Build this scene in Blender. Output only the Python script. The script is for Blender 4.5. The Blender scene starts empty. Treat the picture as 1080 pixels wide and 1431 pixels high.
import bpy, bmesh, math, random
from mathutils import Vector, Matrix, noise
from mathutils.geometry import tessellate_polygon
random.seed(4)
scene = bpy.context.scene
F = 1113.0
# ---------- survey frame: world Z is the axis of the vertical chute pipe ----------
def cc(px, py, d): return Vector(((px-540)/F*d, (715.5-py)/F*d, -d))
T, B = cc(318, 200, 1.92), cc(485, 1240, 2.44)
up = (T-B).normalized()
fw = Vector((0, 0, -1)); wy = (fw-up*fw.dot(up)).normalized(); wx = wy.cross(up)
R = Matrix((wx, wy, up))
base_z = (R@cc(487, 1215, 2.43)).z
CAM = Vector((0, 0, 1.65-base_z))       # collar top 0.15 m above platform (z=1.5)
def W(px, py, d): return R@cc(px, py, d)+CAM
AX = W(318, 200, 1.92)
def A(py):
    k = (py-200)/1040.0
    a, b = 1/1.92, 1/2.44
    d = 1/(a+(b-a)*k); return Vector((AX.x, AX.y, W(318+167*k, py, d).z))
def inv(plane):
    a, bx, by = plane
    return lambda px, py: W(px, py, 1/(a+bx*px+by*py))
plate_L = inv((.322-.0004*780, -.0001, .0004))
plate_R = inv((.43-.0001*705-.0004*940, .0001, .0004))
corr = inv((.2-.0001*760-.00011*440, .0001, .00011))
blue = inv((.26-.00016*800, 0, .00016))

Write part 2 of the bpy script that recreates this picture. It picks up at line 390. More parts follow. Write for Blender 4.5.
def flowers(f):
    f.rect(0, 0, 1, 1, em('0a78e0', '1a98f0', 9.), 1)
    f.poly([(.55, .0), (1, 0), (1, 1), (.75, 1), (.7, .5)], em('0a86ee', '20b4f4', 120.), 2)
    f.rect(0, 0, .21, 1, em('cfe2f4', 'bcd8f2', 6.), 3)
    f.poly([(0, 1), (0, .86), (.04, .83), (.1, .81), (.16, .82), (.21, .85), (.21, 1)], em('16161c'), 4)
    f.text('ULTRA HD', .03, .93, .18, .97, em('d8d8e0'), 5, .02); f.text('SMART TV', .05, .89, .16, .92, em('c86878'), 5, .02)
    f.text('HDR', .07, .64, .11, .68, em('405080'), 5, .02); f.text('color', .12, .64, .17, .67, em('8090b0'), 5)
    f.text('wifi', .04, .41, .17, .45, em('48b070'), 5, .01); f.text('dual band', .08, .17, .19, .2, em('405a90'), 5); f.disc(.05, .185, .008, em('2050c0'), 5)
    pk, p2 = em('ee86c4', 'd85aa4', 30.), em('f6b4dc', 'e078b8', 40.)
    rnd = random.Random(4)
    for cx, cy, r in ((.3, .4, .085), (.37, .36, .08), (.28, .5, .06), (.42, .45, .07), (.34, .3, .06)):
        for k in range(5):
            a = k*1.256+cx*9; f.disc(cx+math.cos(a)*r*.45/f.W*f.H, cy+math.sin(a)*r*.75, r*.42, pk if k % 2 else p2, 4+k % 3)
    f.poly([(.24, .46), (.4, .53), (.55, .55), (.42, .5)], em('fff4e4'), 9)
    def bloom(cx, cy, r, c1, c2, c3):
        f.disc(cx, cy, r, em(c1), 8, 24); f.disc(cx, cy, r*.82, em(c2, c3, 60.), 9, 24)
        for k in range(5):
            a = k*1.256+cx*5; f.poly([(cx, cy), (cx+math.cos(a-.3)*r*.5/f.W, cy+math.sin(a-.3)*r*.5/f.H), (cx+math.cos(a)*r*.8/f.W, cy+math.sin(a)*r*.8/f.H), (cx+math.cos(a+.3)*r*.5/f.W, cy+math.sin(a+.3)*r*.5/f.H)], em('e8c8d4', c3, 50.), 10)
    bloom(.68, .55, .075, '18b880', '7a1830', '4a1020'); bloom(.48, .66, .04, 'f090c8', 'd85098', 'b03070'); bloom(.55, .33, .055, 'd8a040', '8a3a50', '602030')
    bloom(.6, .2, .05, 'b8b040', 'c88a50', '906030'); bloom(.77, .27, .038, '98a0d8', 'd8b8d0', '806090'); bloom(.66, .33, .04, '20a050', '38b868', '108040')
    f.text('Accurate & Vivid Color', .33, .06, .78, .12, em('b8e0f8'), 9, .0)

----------

Your instructions: Give all the records again. Match them exactly.

Answer to the problem:
Build this scene in Blender. Output only the Python script. The script is for Blender 4.5. The Blender scene starts empty. Treat the picture as 1080 pixels wide and 1431 pixels high.
import bpy, bmesh, math, random
from mathutils import Vector, Matrix, noise
from mathutils.geometry import tessellate_polygon
random.seed(4)
scene = bpy.context.scene
F = 1113.0
# ---------- survey frame: world Z is the axis of the vertical chute pipe ----------
def cc(px, py, d): return Vector(((px-540)/F*d, (715.5-py)/F*d, -d))
T, B = cc(318, 200, 1.92), cc(485, 1240, 2.44)
up = (T-B).normalized()
fw = Vector((0, 0, -1)); wy = (fw-up*fw.dot(up)).normalized(); wx = wy.cross(up)
R = Matrix((wx, wy, up))
base_z = (R@cc(487, 1215, 2.43)).z
CAM = Vector((0, 0, 1.65-base_z))       # collar top 0.15 m above platform (z=1.5)
def W(px, py, d): return R@cc(px, py, d)+CAM
AX = W(318, 200, 1.92)
def A(py):
    k = (py-200)/1040.0
    a, b = 1/1.92, 1/2.44
    d = 1/(a+(b-a)*k); return Vector((AX.x, AX.y, W(318+167*k, py, d).z))
def inv(plane):
    a, bx, by = plane
    return lambda px, py: W(px, py, 1/(a+bx*px+by*py))
plate_L = inv((.322-.0004*780, -.0001, .0004))
plate_R = inv((.43-.0001*705-.0004*940, .0001, .0004))
corr = inv((.2-.0001*760-.00011*440, .0001, .00011))
blue = inv((.26-.00016*800, 0, .00016))

Write part 2 of the bpy script that recreates this picture. It picks up at line 390. More parts follow. Write for Blender 4.5.
def flowers(f):
    f.rect(0, 0, 1, 1, em('0a78e0', '1a98f0', 9.), 1)
    f.poly([(.55, .0), (1, 0), (1, 1), (.75, 1), (.7, .5)], em('0a86ee', '20b4f4', 120.), 2)
    f.rect(0, 0, .21, 1, em('cfe2f4', 'bcd8f2', 6.), 3)
    f.poly([(0, 1), (0, .86), (.04, .83), (.1, .81), (.16, .82), (.21, .85), (.21, 1)], em('16161c'), 4)
    f.text('ULTRA HD', .03, .93, .18, .97, em('d8d8e0'), 5, .02); f.text('SMART TV', .05, .89, .16, .92, em('c86878'), 5, .02)
    f.text('HDR', .07, .64, .11, .68, em('405080'), 5, .02); f.text('color', .12, .64, .17, .67, em('8090b0'), 5)
    f.text('wifi', .04, .41, .17, .45, em('48b070'), 5, .01); f.text('dual band', .08, .17, .19, .2, em('405a90'), 5); f.disc(.05, .185, .008, em('2050c0'), 5)
    pk, p2 = em('ee86c4', 'd85aa4', 30.), em('f6b4dc', 'e078b8', 40.)
    rnd = random.Random(4)
    for cx, cy, r in ((.3, .4, .085), (.37, .36, .08), (.28, .5, .06), (.42, .45, .07), (.34, .3, .06)):
        for k in range(5):
            a = k*1.256+cx*9; f.disc(cx+math.cos(a)*r*.45/f.W*f.H, cy+math.sin(a)*r*.75, r*.42, pk if k % 2 else p2, 4+k % 3)
    f.poly([(.24, .46), (.4, .53), (.55, .55), (.42, .5)], em('fff4e4'), 9)
    def bloom(cx, cy, r, c1, c2, c3):
        f.disc(cx, cy, r, em(c1), 8, 24); f.disc(cx, cy, r*.82, em(c2, c3, 60.), 9, 24)
        for k in range(5):
            a = k*1.256+cx*5; f.poly([(cx, cy), (cx+math.cos(a-.3)*r*.5/f.W, cy+math.sin(a-.3)*r*.5/f.H), (cx+math.cos(a)*r*.8/f.W, cy+math.sin(a)*r*.8/f.H), (cx+math.cos(a+.3)*r*.5/f.W, cy+math.sin(a+.3)*r*.5/f.H)], em('e8c8d4', c3, 50.), 10)
    bloom(.68, .55, .075, '18b880', '7a1830', '4a1020'); bloom(.48, .66, .04, 'f090c8', 'd85098', 'b03070'); bloom(.55, .33, .055, 'd8a040', '8a3a50', '602030')
    bloom(.6, .2, .05, 'b8b040', 'c88a50', '906030'); bloom(.77, .27, .038, '98a0d8', 'd8b8d0', '806090'); bloom(.66, .33, .04, '20a050', '38b868', '108040')
    f.text('Accurate & Vivid Color', .33, .06, .78, .12, em('b8e0f8'), 9, .0)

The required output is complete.